Почти все лучшие русские люди в революции до конца жертвуют, но не до конца действуют. Не потому ли вся Россия сейчас — жертва, какой еще мир не видал? Савинков до конца не жертвует, а действует. В этом то, столь необычайном для русских людей, преобладании действенной воли над жертвенной и заключается его незаменимость, драгоценность, единственность.
«Нехорошо быть человеку одному». Но, если Савинков погибнет, ничего не сделав, то в этом вина не его, а наша — вина тех, кем отвергнут этот человек «единственный».
— Ну что, как у вас там, в России, на Врангеля очень надеялись?
— Нет, не очень. Вы же были при Колчаке, Юдениче, Деникине, — сами знаете, как на них надеялись. А на Врангеля и того меньше.
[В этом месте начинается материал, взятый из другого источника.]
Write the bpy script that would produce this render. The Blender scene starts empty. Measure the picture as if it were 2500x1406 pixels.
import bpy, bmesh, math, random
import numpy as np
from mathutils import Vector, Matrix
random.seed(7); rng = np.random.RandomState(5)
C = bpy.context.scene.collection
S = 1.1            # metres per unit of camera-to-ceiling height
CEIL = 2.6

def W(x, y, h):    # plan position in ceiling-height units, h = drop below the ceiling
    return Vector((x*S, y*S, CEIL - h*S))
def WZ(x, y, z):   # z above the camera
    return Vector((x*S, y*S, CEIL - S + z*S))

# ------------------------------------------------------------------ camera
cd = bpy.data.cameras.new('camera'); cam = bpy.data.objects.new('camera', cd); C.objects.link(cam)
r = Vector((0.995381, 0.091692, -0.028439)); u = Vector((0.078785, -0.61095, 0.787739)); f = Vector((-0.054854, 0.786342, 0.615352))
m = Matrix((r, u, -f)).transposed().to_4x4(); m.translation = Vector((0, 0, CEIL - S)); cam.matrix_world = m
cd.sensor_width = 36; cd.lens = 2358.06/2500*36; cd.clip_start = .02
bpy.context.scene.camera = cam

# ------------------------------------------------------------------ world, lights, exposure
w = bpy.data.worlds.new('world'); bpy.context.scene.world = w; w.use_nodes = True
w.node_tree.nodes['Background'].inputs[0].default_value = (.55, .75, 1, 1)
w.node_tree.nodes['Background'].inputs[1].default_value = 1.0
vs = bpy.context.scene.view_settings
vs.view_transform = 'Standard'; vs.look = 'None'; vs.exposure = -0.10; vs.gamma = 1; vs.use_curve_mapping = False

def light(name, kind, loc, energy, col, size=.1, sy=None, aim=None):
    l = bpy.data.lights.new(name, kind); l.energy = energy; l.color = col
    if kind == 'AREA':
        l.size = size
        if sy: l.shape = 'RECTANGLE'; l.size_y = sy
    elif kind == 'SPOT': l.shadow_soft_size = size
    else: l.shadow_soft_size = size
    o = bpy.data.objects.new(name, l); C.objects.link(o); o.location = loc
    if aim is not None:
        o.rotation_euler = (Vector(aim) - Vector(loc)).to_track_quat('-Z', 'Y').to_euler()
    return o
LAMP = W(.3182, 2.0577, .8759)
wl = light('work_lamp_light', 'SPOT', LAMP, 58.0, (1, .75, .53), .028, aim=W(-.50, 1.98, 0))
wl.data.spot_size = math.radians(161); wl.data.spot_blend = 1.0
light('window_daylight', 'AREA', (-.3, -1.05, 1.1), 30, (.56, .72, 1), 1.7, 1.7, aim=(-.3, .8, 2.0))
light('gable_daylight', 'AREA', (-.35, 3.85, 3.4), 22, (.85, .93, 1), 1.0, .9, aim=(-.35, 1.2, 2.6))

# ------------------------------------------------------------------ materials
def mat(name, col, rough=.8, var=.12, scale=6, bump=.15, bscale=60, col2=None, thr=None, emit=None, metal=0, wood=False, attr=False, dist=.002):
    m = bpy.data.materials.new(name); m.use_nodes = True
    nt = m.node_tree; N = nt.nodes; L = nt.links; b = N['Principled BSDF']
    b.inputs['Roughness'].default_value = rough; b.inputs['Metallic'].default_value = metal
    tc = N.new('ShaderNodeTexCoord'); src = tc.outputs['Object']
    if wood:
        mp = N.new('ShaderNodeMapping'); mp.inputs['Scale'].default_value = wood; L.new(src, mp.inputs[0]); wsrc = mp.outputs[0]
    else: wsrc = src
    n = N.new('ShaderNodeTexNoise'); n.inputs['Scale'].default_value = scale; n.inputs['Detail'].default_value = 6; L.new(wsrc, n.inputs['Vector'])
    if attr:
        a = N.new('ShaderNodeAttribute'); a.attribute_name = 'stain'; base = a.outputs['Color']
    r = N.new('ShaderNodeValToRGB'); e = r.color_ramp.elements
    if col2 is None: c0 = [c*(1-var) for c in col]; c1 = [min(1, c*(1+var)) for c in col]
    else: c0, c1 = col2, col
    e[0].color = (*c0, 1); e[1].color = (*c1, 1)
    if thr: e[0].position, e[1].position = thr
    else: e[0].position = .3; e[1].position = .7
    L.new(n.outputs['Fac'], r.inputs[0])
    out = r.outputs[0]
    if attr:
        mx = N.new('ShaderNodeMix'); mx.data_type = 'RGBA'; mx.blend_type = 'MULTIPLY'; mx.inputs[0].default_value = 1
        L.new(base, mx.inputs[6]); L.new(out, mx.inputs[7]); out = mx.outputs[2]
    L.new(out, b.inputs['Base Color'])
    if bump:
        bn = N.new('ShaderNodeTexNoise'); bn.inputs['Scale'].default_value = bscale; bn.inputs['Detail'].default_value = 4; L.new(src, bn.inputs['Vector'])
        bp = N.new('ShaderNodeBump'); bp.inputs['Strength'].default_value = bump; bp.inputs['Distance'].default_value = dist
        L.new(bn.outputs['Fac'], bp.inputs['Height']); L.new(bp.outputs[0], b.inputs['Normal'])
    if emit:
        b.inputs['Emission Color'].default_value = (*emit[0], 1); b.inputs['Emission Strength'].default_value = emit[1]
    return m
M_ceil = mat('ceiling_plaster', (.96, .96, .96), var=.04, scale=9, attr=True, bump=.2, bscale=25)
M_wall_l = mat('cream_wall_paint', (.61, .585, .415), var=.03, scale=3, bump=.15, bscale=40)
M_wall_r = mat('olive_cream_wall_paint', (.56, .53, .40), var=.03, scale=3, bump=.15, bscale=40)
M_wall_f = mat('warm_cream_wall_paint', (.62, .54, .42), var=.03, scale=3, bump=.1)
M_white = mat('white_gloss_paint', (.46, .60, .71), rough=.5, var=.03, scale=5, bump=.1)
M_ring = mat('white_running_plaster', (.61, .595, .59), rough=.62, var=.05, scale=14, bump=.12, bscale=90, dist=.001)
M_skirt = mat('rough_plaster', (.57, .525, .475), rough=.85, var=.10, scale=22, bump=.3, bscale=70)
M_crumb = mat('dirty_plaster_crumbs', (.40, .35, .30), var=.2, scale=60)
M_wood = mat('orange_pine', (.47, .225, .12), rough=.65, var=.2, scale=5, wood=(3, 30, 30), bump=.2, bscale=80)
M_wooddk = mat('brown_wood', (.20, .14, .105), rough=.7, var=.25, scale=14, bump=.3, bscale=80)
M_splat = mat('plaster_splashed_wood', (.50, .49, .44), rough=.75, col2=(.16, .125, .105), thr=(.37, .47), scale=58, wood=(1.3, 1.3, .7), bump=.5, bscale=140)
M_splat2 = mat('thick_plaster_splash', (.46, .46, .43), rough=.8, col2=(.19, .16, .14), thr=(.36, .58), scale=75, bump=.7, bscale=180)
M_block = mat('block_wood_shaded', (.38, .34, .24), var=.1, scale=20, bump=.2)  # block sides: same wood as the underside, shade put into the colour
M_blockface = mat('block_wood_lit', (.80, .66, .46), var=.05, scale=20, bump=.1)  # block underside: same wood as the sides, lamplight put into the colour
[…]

— Так на кого же надеяться?
Собеседник мой, русский человек, только что бежавший из России, помолчал, подумал, поглядел на меня пристально и вдруг отчеканил тихо, твердо, как бы с тайным вызовом:
— На кого надеяться? А вот на кого — на Савинкова.
Я удивился: сошлись-таки крайности — англичанин с русским.
Тотчас после падения Врангеля, мы все вдруг что-то поняли и чему то ужаснулись, заговорили о «русском единстве», о Национальном Комитете. Войдет ли в Комитет Савинков? А если нет, то какое же «русское единство» без русского человека «единственного»? Это не я говорю, это могли бы сказать мои собеседники — англичанин и русский.
Горе нам, что пал Врангель, поддержанный всеми; но горе нам еще большее, если падет Савинков, никем не поддержанный. Никто не поддержал его, когда оружие было у него в руках. И теперь, когда оно уже сломано, хотя еще из рук не выбито, — никто его не поддержит. Но если он падет, то, может быть, не здесь в чужой земле, а там, в родной, — скажут: последнему бойцу за свободу России, павшему с оружием в руках, — слава!
Да, горе нам: мы никогда не увидим Свободной России, если будем отвергать таких людей, как Савинков.